Tyga doesn't even sound like he's having fun here; the prevailing mood is one of vague bitterness, directed at everyone, but particularly women. "Poppa ran a hedge fund/ All his daughter do is give head," he raps on "Shaka Zulu", a blatant "Started from the Bottom" rip-off. On "Muh Fucka", T-Raww threatens to fuck your mom moments after he muses about how no woman will ever match his mother's love—one of the album's several instances of, shall we say, complicated family sexual dynamics. "Pleazer", the desperate, last-ditch single, sucks all the fun from its "Freaky Tales" sample so Tyga can detail how he's "bout to catch a felony" for a young woman whose interests include dick and, uh, dick. It seems possible featured guest Boosie might save the proceedings until he references "Kardashian pussy" and sends the whole thing spiraling down in flames. "Hard for You" is the token ballad; it's about exactly what you think it's about, and just to make things extra uncomfortable, Kylie has reported it's her fave. Yay!

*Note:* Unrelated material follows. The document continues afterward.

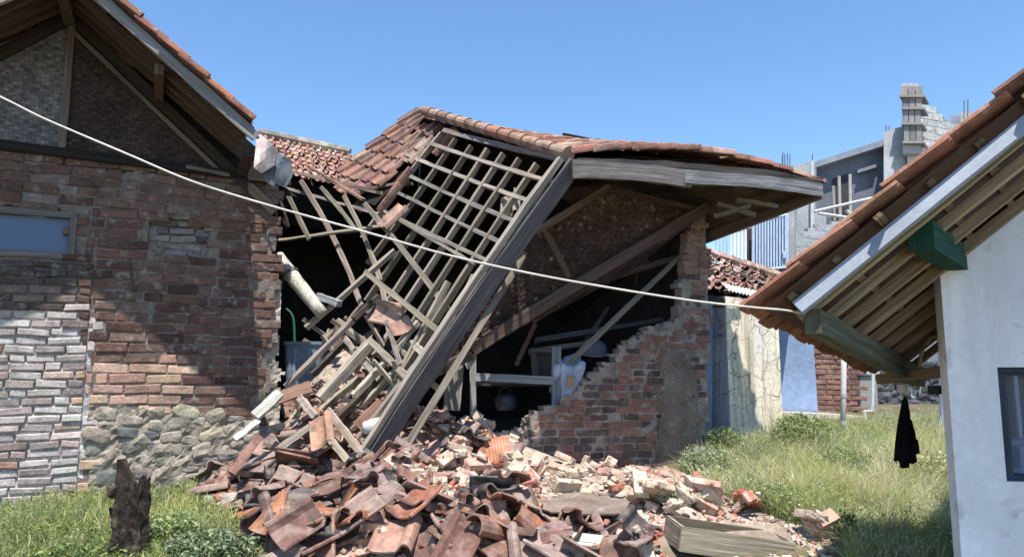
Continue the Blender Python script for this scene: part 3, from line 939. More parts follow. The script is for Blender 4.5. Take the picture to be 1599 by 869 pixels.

I wish there was anything on The Gold Album that matched the batshit, DGAF audacity of Tyga's creepy storefront or zoologically unreasonable videos: All-seeing eyes of Horus, pussies in sarcophagi, blood orgies in the Agape Lodge with L. Ron Hubbard and Jack Parsons. The closest we've got to any of that is a deeply unsettling moment near the end of cheap 808s & Heartbreak simulacrum "Down for a Min", where Tyga's kitten-like mewls are interrupted by what seems to be Siri's dark, DMT-smoking twin. "Listen to the sound of my voice," she commands. "Darkness will always follow the brightest star." I'm not sure if it's intended to be motivational, or an attempt at subliminal Illuminati mind control—I'm too preoccupied by how similar the stilted, awkward patterns of her robotic delivery are to Tyga's own voice.